◆ **Collected data**
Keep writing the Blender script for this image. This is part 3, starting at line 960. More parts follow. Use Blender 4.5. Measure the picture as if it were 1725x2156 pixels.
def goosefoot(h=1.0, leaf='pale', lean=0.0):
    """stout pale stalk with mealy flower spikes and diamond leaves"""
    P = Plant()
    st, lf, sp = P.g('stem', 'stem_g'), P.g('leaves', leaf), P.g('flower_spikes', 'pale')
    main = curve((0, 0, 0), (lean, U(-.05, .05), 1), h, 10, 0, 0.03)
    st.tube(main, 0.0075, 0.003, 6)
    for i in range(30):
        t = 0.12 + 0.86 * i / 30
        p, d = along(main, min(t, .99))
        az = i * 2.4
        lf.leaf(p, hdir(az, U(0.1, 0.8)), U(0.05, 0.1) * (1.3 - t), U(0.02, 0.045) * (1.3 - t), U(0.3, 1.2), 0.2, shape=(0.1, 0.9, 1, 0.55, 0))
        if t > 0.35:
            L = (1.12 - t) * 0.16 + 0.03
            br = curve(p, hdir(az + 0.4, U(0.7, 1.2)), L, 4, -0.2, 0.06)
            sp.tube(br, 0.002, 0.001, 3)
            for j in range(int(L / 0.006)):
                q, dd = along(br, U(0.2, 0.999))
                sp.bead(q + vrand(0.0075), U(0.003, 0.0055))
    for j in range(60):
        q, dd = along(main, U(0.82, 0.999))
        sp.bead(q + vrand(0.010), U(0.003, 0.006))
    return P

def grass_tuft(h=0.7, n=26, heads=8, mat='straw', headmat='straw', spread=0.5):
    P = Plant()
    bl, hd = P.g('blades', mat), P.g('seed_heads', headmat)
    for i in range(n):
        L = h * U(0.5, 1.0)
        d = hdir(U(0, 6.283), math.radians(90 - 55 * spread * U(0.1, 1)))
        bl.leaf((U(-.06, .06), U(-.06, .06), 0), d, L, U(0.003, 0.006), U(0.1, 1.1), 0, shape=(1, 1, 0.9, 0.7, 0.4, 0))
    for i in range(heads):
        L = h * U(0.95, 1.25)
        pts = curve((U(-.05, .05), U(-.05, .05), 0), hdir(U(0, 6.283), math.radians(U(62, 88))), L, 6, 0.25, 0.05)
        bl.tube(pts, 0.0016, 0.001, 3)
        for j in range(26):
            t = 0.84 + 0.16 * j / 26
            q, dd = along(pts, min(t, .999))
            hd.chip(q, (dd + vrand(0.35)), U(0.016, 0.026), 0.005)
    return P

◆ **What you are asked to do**
Extract all lines as given.

◆ **Written answer**
Keep writing the Blender script for this image. This is part 3, starting at line 960. More parts follow. Use Blender 4.5. Measure the picture as if it were 1725x2156 pixels.
def goosefoot(h=1.0, leaf='pale', lean=0.0):
    """stout pale stalk with mealy flower spikes and diamond leaves"""
    P = Plant()
    st, lf, sp = P.g('stem', 'stem_g'), P.g('leaves', leaf), P.g('flower_spikes', 'pale')
    main = curve((0, 0, 0), (lean, U(-.05, .05), 1), h, 10, 0, 0.03)
    st.tube(main, 0.0075, 0.003, 6)
    for i in range(30):
        t = 0.12 + 0.86 * i / 30
        p, d = along(main, min(t, .99))
        az = i * 2.4
        lf.leaf(p, hdir(az, U(0.1, 0.8)), U(0.05, 0.1) * (1.3 - t), U(0.02, 0.045) * (1.3 - t), U(0.3, 1.2), 0.2, shape=(0.1, 0.9, 1, 0.55, 0))
        if t > 0.35:
            L = (1.12 - t) * 0.16 + 0.03
            br = curve(p, hdir(az + 0.4, U(0.7, 1.2)), L, 4, -0.2, 0.06)
            sp.tube(br, 0.002, 0.001, 3)
            for j in range(int(L / 0.006)):
                q, dd = along(br, U(0.2, 0.999))
                sp.bead(q + vrand(0.0075), U(0.003, 0.0055))
    for j in range(60):
        q, dd = along(main, U(0.82, 0.999))
        sp.bead(q + vrand(0.010), U(0.003, 0.006))
    return P

def grass_tuft(h=0.7, n=26, heads=8, mat='straw', headmat='straw', spread=0.5):
    P = Plant()
    bl, hd = P.g('blades', mat), P.g('seed_heads', headmat)
    for i in range(n):
        L = h * U(0.5, 1.0)
        d = hdir(U(0, 6.283), math.radians(90 - 55 * spread * U(0.1, 1)))
        bl.leaf((U(-.06, .06), U(-.06, .06), 0), d, L, U(0.003, 0.006), U(0.1, 1.1), 0, shape=(1, 1, 0.9, 0.7, 0.4, 0))
    for i in range(heads):
        L = h * U(0.95, 1.25)
        pts = curve((U(-.05, .05), U(-.05, .05), 0), hdir(U(0, 6.283), math.radians(U(62, 88))), L, 6, 0.25, 0.05)
        bl.tube(pts, 0.0016, 0.001, 3)
        for j in range(26):
            t = 0.84 + 0.16 * j / 26
            q, dd = along(pts, min(t, .999))
            hd.chip(q, (dd + vrand(0.35)), U(0.016, 0.026), 0.005)
    return P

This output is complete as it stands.